Practicing with Children

Creating Awareness

by Andrew TashSpring has begun, and in Kansas the weather has turned pleasant. Sparrows, starlings, and robins visit the feeders in our backyard. The crab apple tree in front now displays a few buds, and the grass is slowly changing from brown to green. My daughter Joy, now three, asks to spend time outdoors, a welcome change from her developed preference for tablet computers and television programming.

Joy is an explorer, and very creative. Small pebbles become seeds, transplanted from our rock garden to small pots. She tells them to grow. Berries on a nearby bush are plucked and strewn, food for birds, and common weeds become beautiful flowers. Yesterday, Joy orchestrated a wedding. She assembles larger rocks on our sidewalks to serve as a bridge for an ant community, who are called to move from one colony to another land. Her outlook is constantly changing; her world is expanding.

My outlook on the world has changed as well. It is no longer sufficient to name winged creatures as birds. That description is too thin. It is better to tell Joy we are looking at Canada Geese or Snow Geese, a Blue Winged Teal or a Mallard, a Mississippi Kite or a Red-shouldered Hawk. As we observe the trees, I can point out a Corneliancherry Dogwood or an Autumn Splendor Maple. I call flowers by their proper names: blue sage and Leavenworth eryngo and Venus’ looking glass. Suddenly, the world is textured, not flat.

As my child has grown, creation awareness has become a practice. This practice furthers my relationship with God, and encourages my daughter to grow spiritually. It hasn’t always been easy for me, however, as I’ve had to learn new things. Creation awareness is a practice you can adopt, as well, as you teach your children about faith.

If you can’t tell a tulip from a daisy, don’t worry. Begin where you are, and move on from there.
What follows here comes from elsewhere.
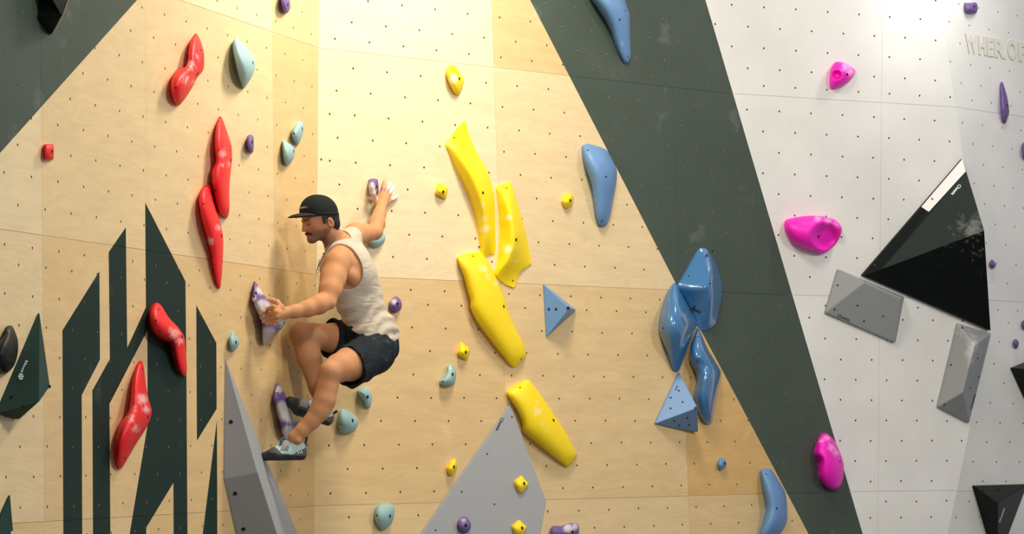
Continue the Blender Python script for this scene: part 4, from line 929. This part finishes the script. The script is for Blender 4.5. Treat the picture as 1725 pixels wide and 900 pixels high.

I’m still an amateur naturalist. With children, ask them to help you learn more about the varieties of the creation. Invite them to participate in your exploring, and allow them to teach you new lessons. Then, let that mutuality inform the parent/child relationship in every sphere. Strive to learn together.

As you grow, you will find God’s good world has been filled with treasures beyond your wildest imaginings. The psalmist tells us that “The heavens declare the glory of God, the skies proclaim the work of  his hands” (Psalm 19), but when you begin to notice, further, the finery of detail in every organism and the splendor of every season, wonder takes hold. Even winter has its charms. In Matthew 6:28, when Jesus invites his hearers to “consider the lilies of the field,” we will see what a worthwhile exercise that may indeed be.

Shoulder to shoulder, observing nature with your children, is an invaluable spiritual exercise. It is one that can easily be practiced with children. Questions should guide you forward, together, as you ponder all that God has made. Make this a habit, part of the dynamic in every visit to the park, every walk along a trail, every neighborhood adventure. Seek the divine in every nook and cranny, ponder every mystery. And pray alongside your children, that as they grow, they would become good stewards of creation, grow in their love for God, and return glory to him as they receive his good gift of life.